> Aim
Starting at the line that contains "Generate a Blender" and stopping at the line that contains "sc.camera = cam", transcribe every line of the material below exactly; pictures stay out.

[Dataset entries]

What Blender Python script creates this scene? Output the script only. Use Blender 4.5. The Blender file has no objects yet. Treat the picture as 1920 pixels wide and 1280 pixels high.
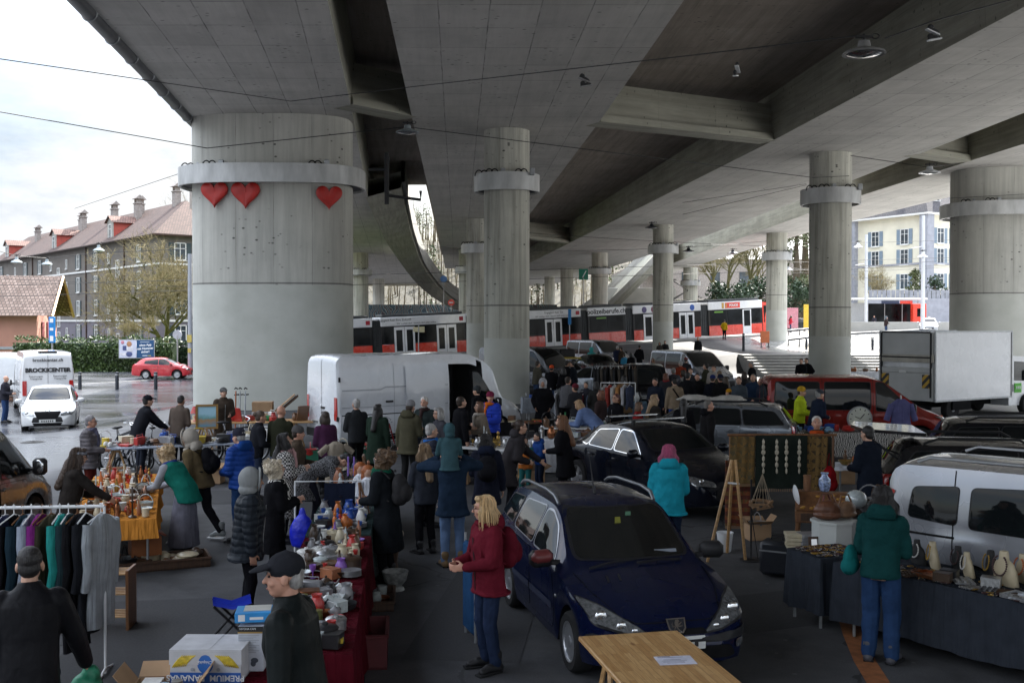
# Flea market under a road bridge: helpers, sky, bridge, street, tram, vehicles, people, stalls
import bpy,bmesh,math,random
import numpy as np
from mathutils import Vector,Matrix
from mathutils.bvhtree import BVHTree
R=math.radians
rng=random.Random(7)
SC=bpy.context.scene
COL=SC.collection
HC=3.4;FPX=2000.0;PITCH=math.atan(38/2000)
def ray(px,py):
 vz=-(py-640)/FPX;ca,sa=math.cos(PITCH),math.sin(PITCH)
 return Vector(((px-960)/FPX,ca+sa*vz,-sa+ca*vz))
def P(px,py,z=0.0):
 d=ray(px,py);t=(z-HC)/d.z
 return Vector((0,0,HC))+d*t
def D(px,py,Y):
 d=ray(px,py);return Vector((0,0,HC))+d*(Y/d.y)
def sstep(a,b,x):
 if a==b:return float(x>a)
 t=min(1,max(0,(x-a)/(b-a)));return t*t*(3-2*t)
def tram_y(x):return 88+.449*(x+11.4)
def tram_z(x):return.19+.051*(x+11.4)
def gz(x,y):
 left=-.45*sstep(27,43,y)*sstep(-12.6,-16,x)
 zp=1.15*sstep(70.2,71.6,y)*sstep(11,15,x)+.45*sstep(52,84,y)*(1-sstep(8,13,x))
 u=tram_y(x)-y
 s=1-sstep(3,15,u)
 zt=min(2.3,max(.1,tram_z(x)))
 z=(zp+s*(zt-zp))*sstep(-18,-11,x)
 return z+left
LABELS={}
def tag(o,label=None,cat=None,group=None,kind=None):
 if label is not None:
  o['label']=label
 if cat:o['category']=cat;o['kind']='thing'
 if group:o['group']=group
 if kind:o['kind']=kind
 return o
def thing(name,label,cat,loc=(0,0,0),rz=0.0,group=None):
 o=bpy.data.objects.new(name,None);COL.objects.link(o)
 o.empty_display_size=.1
 o.location=loc;o.rotation_euler=(0,0,rz)
 return tag(o,label,cat,group)
def link(name,me,parent=None,loc=None,rot=None):
 o=bpy.data.objects.new(name,me);COL.objects.link(o)
 if parent is not None:o.parent=parent
 if loc is not None:o.location=loc
 if rot is not None:o.rotation_euler=rot
 return o
def copy_tree(o,parent=None):
 c=o.copy();COL.objects.link(c)
 if parent is not None:c.parent=parent
 for ch in list(o.children):copy_tree(ch,c)
 return c
class MB:
 """collects simple solids into one mesh"""
 def __init__(s):s.v=[];s.f=[];s.mi=[];s.uv=[];s.m=0;s.M=None
 def add(s,vs,fs,uvs=None):
  o=len(s.v)
  if s.M is not None:vs=[s.M@Vector(v)for v in vs]
  s.v+=[tuple(v)for v in vs]
  for k,f in enumerate(fs):
   s.f.append([i+o for i in f]);s.mi.append(s.m)
   s.uv.append(uvs[k]if uvs else None)
  return s
 def box(s,c,d,rz=0,b=0.0,M=None):
  X,Y,Z=d[0]/2,d[1]/2,d[2]/2
  T=Matrix.Translation(Vector(c))@(M.to_4x4()if M is not None else Matrix.Rotation(rz,4,'Z'))
  if b<=0:
   vs=[(x,y,z)for x in(-X,X)for y in(-Y,Y)for z in(-Z,Z)]
   fs=[(0,1,3,2),(4,6,7,5),(0,4,5,1),(2,3,7,6),(0,2,6,4),(1,5,7,3)]
  else:
   b=min(b,X*.9,Y*.9,Z*.9)
   vs=[];idx={}
   for sx in(-1,1):
    for sy in(-1,1):
     for sz in(-1,1):
      for a,p in enumerate(((X,Y-b,Z-b),(X-b,Y,Z-b),(X-b,Y-b,Z))):
       idx[sx,sy,sz,a]=len(vs);vs.append((sx*p[0],sy*p[1],sz*p[2]))
   fs=[]
   S=((-1,-1),(1,-1),(1,1),(-1,1))
   for q in(-1,1):
    fs.append([idx[q,a,c2,0]for a,c2 in S]);fs.append([idx[a,q,c2,1]for a,c2 in S]);fs.append([idx[a,c2,q,2]for a,c2 in S])
   for a in(-1,1):
    for c2 in(-1,1):
     fs.append([idx[-1,a,c2,1],idx[1,a,c2,1],idx[1,a,c2,2],idx[-1,a,c2,2]])
     fs.append([idx[a,-1,c2,0],idx[a,1,c2,0],idx[a,1,c2,2],idx[a,-1,c2,2]])
     fs.append([idx[a,c2,-1,0],idx[a,c2,1,0],idx[a,c2,1,1],idx[a,c2,-1,1]])
   for sx in(-1,1):
    for sy in(-1,1):
     for sz in(-1,1):fs.append([idx[sx,sy,sz,a]for a in range(3)])
  return s.add([T@Vector(v)for v in vs],fs)
 def ring(s,pts_list,cap=True,closed=True):
  n=len(pts_list[0]);vs=[p for r in pts_list for p in r];fs=[]
  for i in range(len(pts_list)-1):
   for j in range(n if closed else n-1):
    k=(j+1)%n
    fs.append((i*n+j,i*n+k,(i+1)*n+k,(i+1)*n+j))
  if cap and closed:
   fs.append(list(range(n))[::-1]);fs.append([(len(pts_list)-1)*n+j for j in range(n)])
  return s.add(vs,fs)
 def tube(s,path,r,n=8,cap=True):
  path=[Vector(p)for p in path]
  rs=r if isinstance(r,(list,tuple))else[r]*len(path)
  rings=[];up=None
  for i,p in enumerate(path):
   a=path[max(0,i-1)];c=path[min(len(path)-1,i+1)]
   d=(c-a)
   if d.length<1e-9:d=Vector((0,0,1))
   d.normalize()
   if up is None:
    up=Vector((0,0,1))if abs(d.z)<.9 else Vector((1,0,0))
   x=up-d*up.dot(d)
   if x.length<1e-6:x=d.orthogonal()
   x.normalize();y=d.cross(x);up=x
   rings.append([p+(x*math.cos(2*math.pi*k/n)+y*math.sin(2*math.pi*k/n))*rs[i]for k in range(n)])
  return s.ring(rings,cap)
 def cyl(s,a,b,r,r2=None,n=16,cap=True):return s.tube([a,b],[r,r if r2 is None else r2],n,cap)
 def lathe(s,prof,c=(0,0,0),n=20,M=None,sx=1,sy=1):
  c=Vector(c);rings=[]
  for r_,z in prof:
   ring=[Vector((sx*max(r_,1e-4)*math.cos(2*math.pi*k/n),sy*max(r_,1e-4)*math.sin(2*math.pi*k/n),z))for k in range(n)]
   if M is not None:ring=[M@p for p in ring]
   rings.append([p+c for p in ring])
  return s.ring(rings,True)
 def ell(s,c,r,n=12,m=8,M=None):
  c=Vector(c);vs=[];fs=[]
  for i in range(1,m):
   t=math.pi*i/m
   for k in range(n):
    p=2*math.pi*k/n
    vs.append(Vector((r[0]*math.sin(t)*math.cos(p),r[1]*math.sin(t)*math.sin(p),r[2]*math.cos(t))))
  vs+=[Vector((0,0,r[2])),Vector((0,0,-r[2]))]
  for i in range(m-2):
   for k in range(n):
    q=(k+1)%n
    fs.append((i*n+k,(i+1)*n+k,(i+1)*n+q,i*n+q))
  T,B=len(vs)-2,len(vs)-1
  for k in range(n):
   q=(k+1)%n
   fs.append((T,k,q));fs.append((B,(m-2)*n+q,(m-2)*n+k))
  if M is not None:vs=[M@v for v in vs]
  return s.add([v+c for v in vs],fs)
 def cap(s,a,b,ra,rb=None,n=10):
  a=Vector(a);b=Vector(b);rb=ra if rb is None else rb
  d=b-a;L=d.length
  d=d/L if L>1e-6 else Vector((0,0,1))
  path=[a-d*ra*.98,a-d*ra*.75,a-d*ra*.35,a,a.lerp(b,.5),b,b+d*rb*.35,b+d*rb*.75,b+d*rb*.98]
  rs=[ra*.2,ra*.66,ra*.94,ra,(ra+rb)/2,rb,rb*.94,rb*.66,rb*.2]
  return s.tube(path,rs,n)
 def prism(s,outline,z0,z1,M=None):
  n=len(outline)
  vs=[Vector((x,y,z0))for x,y in outline]+[Vector((x,y,z1))for x,y in outline]
  if M is not None:vs=[M@v for v in vs]
  fs=[list(range(n))[::-1],list(range(n,2*n))]+[(i,(i+1)%n,(i+1)%n+n,i+n)for i in range(n)]
  return s.add(vs,fs)
 def quad(s,a,b,c,d):return s.add([a,b,c,d],[(0,1,2,3)])
 def torus(s,c,R_,r,axis='Y',n=28,m=8,M=None):
  rings=[]
  for i in range(n):
   a=2*math.pi*i/n;ring=[]
   for k in range(m):
    b=2*math.pi*k/m;q=R_+r*math.cos(b);h=r*math.sin(b)
    p={'Y':Vector((q*math.cos(a),h,q*math.sin(a))),'Z':Vector((q*math.cos(a),q*math.sin(a),h)),'X':Vector((h,q*math.cos(a),q*math.sin(a)))}[axis]
    ring.append((M@p if M is not None else p)+Vector(c))
   rings.append(ring)
  rings.append(rings[0]);return s.ring(rings,cap=False)
 def mesh(s,name,mats,smooth=None,recalc=True):
  me=bpy.data.meshes.new(name)
  me.from_pydata(s.v,[],s.f)
  if not isinstance(mats,(list,tuple)):mats=[mats]
  for m in mats:me.materials.append(m)
  if len(mats)>1:me.polygons.foreach_set('material_index',s.mi)
  if any(u is not None for u in s.uv):
   l=me.uv_layers.new(name='UVMap');k=0
   for fi,f in enumerate(s.f):
    u=s.uv[fi]
    for j in range(len(f)):
     if u is not None:l.data[k].uv=u[j]
     k+=1
  if recalc:
   bm=bmesh.new();bm.from_mesh(me);bmesh.ops.recalc_face_normals(bm,faces=bm.faces);bm.to_mesh(me);bm.free()
  if smooth:
   me.polygons.foreach_set('use_smooth',[True]*len(me.polygons))
   me.set_sharp_from_angle(angle=R(smooth))
  me.update();return me
 def build(s,name,mats,parent=None,loc=None,rot=None,smooth=None,recalc=True):
  return link(name,s.mesh(name,mats,smooth,recalc),parent,loc,rot)
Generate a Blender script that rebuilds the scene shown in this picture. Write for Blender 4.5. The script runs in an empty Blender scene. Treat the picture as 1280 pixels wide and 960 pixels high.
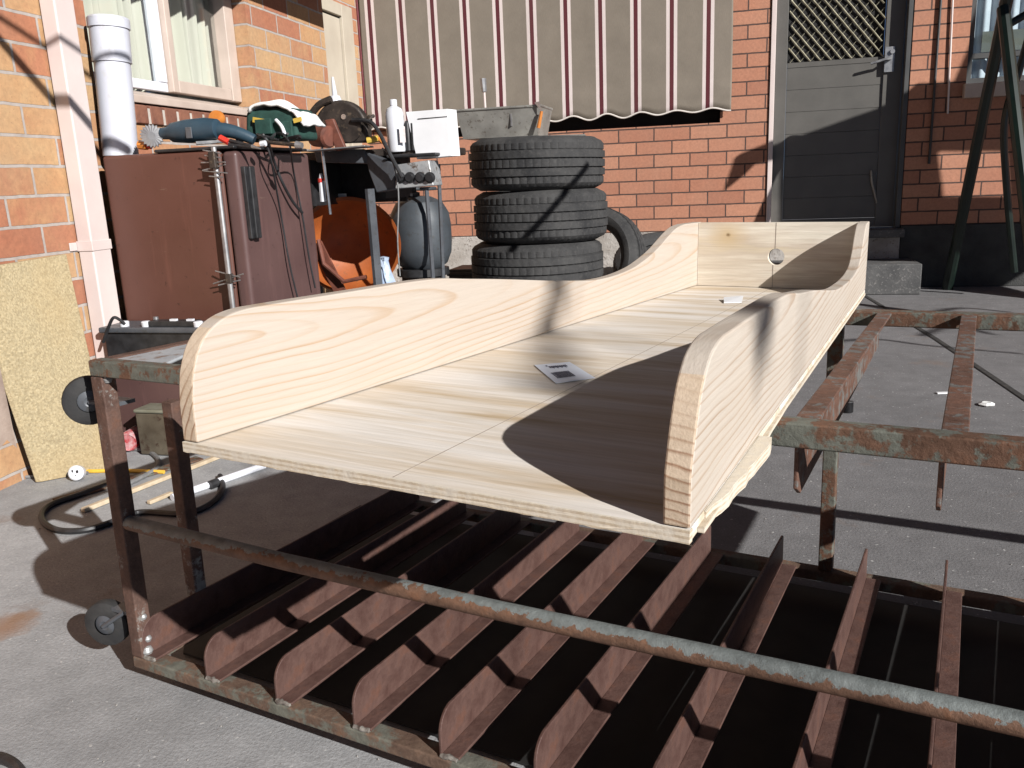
import bpy, bmesh, math, random
from mathutils import Vector, Matrix
random.seed(7)
sc = bpy.context.scene
col = sc.collection
R = math.radians

# ------------------------------------------------------------------ camera, sky, sun, exposure
CAM = Vector((0, 0, 0.8))
FOC = 1061.75
def cam_axes(yaw, pitch, roll):
    r = Vector((math.cos(yaw), math.sin(yaw), 0)); f = Vector((-math.sin(yaw), math.cos(yaw), 0)); u = Vector((0, 0, 1))
    f2 = f * math.cos(pitch) - u * math.sin(pitch); u2 = u * math.cos(pitch) + f * math.sin(pitch)
    return r * math.cos(roll) + u2 * math.sin(roll), u2 * math.cos(roll) - r * math.sin(roll), f2
AX, AU, AF = cam_axes(.2599, .2371, -.0424)
cd = bpy.data.cameras.new('camera'); cam = bpy.data.objects.new('camera', cd); col.objects.link(cam)
cd.sensor_width = 36; cd.lens = FOC / 1280 * 36; cd.clip_start = .02; cd.clip_end = 500
mw = Matrix.Identity(4)
for i in range(3):
    mw[i][0], mw[i][1], mw[i][2], mw[i][3] = AX[i], AU[i], -AF[i], CAM[i]
cam.matrix_world = mw
sc.camera = cam

w = bpy.data.worlds.new('World'); sc.world = w; w.use_nodes = True
wn = w.node_tree.nodes; wl = w.node_tree.links
bg = wn['Background']; sky = wn.new('ShaderNodeTexSky'); sky.sky_type = 'NISHITA'; sky.sun_disc = False
LX, LY = 1.575, 1.19
LDIR = Vector((-LX, LY, -1.0)).normalized()          # direction the sunlight travels
sky.sun_elevation = math.asin(-LDIR.z); sky.sun_rotation = math.atan2(-LDIR.x, -LDIR.y)
sky.air_density = .22; sky.dust_density = .12; sky.ozone_density = .3; sky.altitude = 1500
bg.inputs['Strength'].default_value = .05
wl.new(sky.outputs[0], bg.inputs['Color'])
sd = bpy.data.lights.new('sun', 'SUN'); sd.energy = 5.0; sd.angle = R(.45); sd.color = (1, .98, .955)
sun = bpy.data.objects.new('sun', sd); col.objects.link(sun)
sun.rotation_mode = 'QUATERNION'; sun.rotation_quaternion = LDIR.to_track_quat('-Z', 'Y'); sun.location = (6, -4, 8)
sc.view_settings.view_transform = 'Standard'; sc.view_settings.look = 'None'
sc.view_settings.exposure = 0.47; sc.view_settings.gamma = 1.0
sc.cycles.diffuse_bounces = 1; sc.cycles.glossy_bounces = 2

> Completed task
Generate a Blender script that rebuilds the scene shown in this picture. Write for Blender 4.5. The script runs in an empty Blender scene. Treat the picture as 1280 pixels wide and 960 pixels high.
import bpy, bmesh, math, random
from mathutils import Vector, Matrix
random.seed(7)
sc = bpy.context.scene
col = sc.collection
R = math.radians

# ------------------------------------------------------------------ camera, sky, sun, exposure
CAM = Vector((0, 0, 0.8))
FOC = 1061.75
def cam_axes(yaw, pitch, roll):
    r = Vector((math.cos(yaw), math.sin(yaw), 0)); f = Vector((-math.sin(yaw), math.cos(yaw), 0)); u = Vector((0, 0, 1))
    f2 = f * math.cos(pitch) - u * math.sin(pitch); u2 = u * math.cos(pitch) + f * math.sin(pitch)
    return r * math.cos(roll) + u2 * math.sin(roll), u2 * math.cos(roll) - r * math.sin(roll), f2
AX, AU, AF = cam_axes(.2599, .2371, -.0424)
cd = bpy.data.cameras.new('camera'); cam = bpy.data.objects.new('camera', cd); col.objects.link(cam)
cd.sensor_width = 36; cd.lens = FOC / 1280 * 36; cd.clip_start = .02; cd.clip_end = 500
mw = Matrix.Identity(4)
for i in range(3):
    mw[i][0], mw[i][1], mw[i][2], mw[i][3] = AX[i], AU[i], -AF[i], CAM[i]
cam.matrix_world = mw
sc.camera = cam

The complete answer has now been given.